List every line in this data where the string "from" occurs.

begin Dataset extract

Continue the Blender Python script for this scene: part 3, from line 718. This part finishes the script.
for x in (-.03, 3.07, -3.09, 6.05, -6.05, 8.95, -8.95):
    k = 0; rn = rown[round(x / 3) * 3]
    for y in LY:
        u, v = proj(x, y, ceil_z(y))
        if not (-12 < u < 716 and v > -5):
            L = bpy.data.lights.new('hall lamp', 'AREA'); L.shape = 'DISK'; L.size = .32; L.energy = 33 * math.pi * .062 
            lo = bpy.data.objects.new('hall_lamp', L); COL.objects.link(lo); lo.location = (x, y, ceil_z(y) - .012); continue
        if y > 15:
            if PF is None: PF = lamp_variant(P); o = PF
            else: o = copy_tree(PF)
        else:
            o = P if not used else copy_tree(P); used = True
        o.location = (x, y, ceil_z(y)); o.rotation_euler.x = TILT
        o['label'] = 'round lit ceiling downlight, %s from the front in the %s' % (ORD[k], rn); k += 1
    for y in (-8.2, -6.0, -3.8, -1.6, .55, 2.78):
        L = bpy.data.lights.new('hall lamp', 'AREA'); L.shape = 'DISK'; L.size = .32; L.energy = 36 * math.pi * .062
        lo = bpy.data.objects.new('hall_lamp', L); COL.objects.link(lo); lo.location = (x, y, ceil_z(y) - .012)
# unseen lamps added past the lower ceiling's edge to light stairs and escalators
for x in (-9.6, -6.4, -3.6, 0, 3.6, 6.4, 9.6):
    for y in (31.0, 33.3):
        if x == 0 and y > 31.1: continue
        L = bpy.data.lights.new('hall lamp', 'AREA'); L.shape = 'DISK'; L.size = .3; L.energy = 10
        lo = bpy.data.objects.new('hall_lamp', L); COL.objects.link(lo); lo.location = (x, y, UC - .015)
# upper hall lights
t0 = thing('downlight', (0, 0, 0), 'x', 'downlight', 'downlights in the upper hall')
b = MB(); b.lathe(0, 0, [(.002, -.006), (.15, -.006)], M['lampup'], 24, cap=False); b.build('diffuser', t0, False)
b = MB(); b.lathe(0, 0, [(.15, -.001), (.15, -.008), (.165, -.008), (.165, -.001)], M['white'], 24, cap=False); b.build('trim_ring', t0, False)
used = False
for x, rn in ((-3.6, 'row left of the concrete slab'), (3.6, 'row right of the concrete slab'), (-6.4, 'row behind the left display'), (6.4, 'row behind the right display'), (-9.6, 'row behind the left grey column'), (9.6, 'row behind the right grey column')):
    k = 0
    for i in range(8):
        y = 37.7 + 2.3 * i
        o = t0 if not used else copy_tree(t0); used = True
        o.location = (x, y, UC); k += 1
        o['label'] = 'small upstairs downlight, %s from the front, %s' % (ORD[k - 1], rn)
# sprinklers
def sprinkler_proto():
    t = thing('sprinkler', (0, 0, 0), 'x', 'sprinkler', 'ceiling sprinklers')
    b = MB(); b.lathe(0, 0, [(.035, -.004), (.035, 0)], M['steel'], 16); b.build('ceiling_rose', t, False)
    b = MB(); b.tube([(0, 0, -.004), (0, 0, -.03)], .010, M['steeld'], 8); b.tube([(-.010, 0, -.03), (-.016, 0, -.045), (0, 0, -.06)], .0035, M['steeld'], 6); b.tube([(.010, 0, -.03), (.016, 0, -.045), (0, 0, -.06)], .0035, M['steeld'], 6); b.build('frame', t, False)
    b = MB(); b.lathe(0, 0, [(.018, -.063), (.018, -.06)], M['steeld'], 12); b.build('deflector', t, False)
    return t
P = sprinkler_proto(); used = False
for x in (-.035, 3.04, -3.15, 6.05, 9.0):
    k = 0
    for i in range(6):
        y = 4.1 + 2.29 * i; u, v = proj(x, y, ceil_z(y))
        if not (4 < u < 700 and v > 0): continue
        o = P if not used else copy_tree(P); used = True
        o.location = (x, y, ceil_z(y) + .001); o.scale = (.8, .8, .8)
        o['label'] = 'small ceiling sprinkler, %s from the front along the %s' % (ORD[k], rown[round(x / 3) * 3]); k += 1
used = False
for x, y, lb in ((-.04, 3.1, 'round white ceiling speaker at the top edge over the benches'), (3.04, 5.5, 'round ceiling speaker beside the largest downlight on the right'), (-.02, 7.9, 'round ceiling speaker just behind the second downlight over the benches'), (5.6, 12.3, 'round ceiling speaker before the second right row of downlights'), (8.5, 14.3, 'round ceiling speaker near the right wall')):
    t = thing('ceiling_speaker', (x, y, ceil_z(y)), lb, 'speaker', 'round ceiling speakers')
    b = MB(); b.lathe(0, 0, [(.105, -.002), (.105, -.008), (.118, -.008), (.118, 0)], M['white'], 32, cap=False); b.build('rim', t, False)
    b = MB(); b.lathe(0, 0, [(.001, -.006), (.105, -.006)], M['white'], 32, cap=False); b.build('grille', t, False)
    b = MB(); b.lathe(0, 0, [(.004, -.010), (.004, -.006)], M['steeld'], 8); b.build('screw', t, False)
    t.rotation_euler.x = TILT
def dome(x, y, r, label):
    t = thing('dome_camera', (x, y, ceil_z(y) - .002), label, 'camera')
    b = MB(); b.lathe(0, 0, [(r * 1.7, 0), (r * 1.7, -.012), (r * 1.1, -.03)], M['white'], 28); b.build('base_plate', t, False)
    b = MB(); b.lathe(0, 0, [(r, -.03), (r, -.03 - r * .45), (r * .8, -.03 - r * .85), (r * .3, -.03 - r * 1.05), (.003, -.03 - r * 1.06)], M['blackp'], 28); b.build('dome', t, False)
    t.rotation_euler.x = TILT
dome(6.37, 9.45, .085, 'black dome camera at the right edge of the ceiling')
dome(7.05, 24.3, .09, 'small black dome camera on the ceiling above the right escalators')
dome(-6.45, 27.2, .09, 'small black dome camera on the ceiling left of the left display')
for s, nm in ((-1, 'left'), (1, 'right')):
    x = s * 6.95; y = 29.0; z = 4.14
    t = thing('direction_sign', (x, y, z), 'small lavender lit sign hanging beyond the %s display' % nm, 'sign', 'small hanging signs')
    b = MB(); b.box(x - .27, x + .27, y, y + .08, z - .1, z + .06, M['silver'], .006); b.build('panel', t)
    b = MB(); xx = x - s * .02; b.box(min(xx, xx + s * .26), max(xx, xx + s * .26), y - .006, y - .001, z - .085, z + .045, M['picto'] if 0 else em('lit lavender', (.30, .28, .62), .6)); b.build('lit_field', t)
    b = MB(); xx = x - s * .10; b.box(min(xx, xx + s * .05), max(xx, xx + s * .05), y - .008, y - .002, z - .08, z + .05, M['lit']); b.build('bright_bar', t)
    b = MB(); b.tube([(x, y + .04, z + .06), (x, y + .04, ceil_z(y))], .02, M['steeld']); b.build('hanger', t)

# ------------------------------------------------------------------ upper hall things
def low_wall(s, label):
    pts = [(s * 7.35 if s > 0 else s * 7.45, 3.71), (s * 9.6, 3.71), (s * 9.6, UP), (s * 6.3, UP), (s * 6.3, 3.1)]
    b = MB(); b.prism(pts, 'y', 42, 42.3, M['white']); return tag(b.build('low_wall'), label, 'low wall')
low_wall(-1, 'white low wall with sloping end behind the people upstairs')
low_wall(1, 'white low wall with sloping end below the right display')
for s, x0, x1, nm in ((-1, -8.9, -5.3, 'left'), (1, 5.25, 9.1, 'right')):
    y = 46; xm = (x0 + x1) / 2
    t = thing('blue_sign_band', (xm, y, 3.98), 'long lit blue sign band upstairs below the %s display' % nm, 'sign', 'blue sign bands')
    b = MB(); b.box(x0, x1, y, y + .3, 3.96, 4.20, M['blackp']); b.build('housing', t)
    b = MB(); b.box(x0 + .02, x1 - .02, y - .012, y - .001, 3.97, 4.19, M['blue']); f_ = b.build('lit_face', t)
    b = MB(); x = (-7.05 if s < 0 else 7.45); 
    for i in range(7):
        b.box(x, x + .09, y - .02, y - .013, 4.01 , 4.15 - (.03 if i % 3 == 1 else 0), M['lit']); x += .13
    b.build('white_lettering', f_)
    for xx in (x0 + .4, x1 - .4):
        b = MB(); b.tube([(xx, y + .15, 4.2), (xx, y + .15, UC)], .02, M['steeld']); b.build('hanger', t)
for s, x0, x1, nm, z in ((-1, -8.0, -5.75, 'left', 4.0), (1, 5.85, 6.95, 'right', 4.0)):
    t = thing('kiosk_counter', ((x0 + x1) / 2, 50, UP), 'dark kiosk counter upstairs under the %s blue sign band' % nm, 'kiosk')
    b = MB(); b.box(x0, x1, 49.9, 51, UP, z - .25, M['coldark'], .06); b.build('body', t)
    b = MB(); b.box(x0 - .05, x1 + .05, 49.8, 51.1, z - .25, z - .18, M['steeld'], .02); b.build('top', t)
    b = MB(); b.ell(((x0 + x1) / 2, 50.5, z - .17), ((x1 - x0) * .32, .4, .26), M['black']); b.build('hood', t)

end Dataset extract

■ Final result:
Continue the Blender Python script for this scene: part 3, from line 718. This part finishes the script.
        o['label'] = 'round lit ceiling downlight, %s from the front in the %s' % (ORD[k], rn); k += 1
        o['label'] = 'small upstairs downlight, %s from the front, %s' % (ORD[k - 1], rn)
        o['label'] = 'small ceiling sprinkler, %s from the front along the %s' % (ORD[k], rown[round(x / 3) * 3]); k += 1